Phased vs Regular Update Adoption Rates

For several years now Apple has offered Phased Rollouts for app updates in the App Store. This lets you slow down the adoption of a new update to your users by limiting the number of users who are offered it as an automatic update each day.

This is useful for when you are releasing a ‘high risk’ update or one that will make use of a new resource and you’ll like to be able to change fix or adapt to the update in a more gradual way.

I hadn’t had a specific use for this until a recent set of updates caused me to try them out. For my app, Pedometer++, I needed to roll out a change to the step counting system that was really hard to be sure I’d got 100% correct. No amount of testing would eliminate this uncertainty so it seemed a good candidate for a phased rollout.
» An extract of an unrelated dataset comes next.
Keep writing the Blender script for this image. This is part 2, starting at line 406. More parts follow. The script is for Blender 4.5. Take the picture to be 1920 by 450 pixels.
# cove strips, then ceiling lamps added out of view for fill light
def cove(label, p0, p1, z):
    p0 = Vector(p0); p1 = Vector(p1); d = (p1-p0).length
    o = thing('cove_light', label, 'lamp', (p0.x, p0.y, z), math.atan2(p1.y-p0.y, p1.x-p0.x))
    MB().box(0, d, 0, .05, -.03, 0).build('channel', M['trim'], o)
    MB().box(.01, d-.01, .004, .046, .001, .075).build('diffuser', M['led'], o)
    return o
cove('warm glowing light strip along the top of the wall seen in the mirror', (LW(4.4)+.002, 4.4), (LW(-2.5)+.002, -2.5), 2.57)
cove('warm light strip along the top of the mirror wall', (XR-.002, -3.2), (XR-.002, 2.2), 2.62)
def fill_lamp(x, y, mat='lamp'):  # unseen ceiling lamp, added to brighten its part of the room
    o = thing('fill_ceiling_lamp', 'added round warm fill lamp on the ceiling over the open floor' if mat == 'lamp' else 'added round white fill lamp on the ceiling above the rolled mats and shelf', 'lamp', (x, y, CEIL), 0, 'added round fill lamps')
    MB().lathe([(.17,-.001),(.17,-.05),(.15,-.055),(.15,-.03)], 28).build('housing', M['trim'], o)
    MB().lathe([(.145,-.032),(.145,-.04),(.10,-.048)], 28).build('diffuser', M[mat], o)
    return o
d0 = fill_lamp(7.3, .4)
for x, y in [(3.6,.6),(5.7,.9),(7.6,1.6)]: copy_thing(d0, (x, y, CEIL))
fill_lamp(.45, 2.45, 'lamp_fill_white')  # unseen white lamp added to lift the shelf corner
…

According the the App Store Connect documentation here are the “offered percentages” for each day of the roll-out. These are the proportion of your userbase that will be offered an automatic update. Users can always do a manual update within the App Store. Additionally, you will have new users downloading your app and they will always get the latest version.

Day Phase %
Day 1 1%
Day 1 2%
Day 1 5%
Day 1 10%
Day 1 20%
Day 1 50%
Day 1 100%


Here is what I observed in practice.

The following release after the phased one was a typical ‘immediate rollout’ which I include in the graph for comparison.

I was very pleased to see the system work so well. The rollout was slow and measured. It let me find a few things I needed to fix before the update got out to all my users.

Also remarkable to me is how quickly the ‘immediate rollout’ really is. With around 80% adoption in just a couple of days.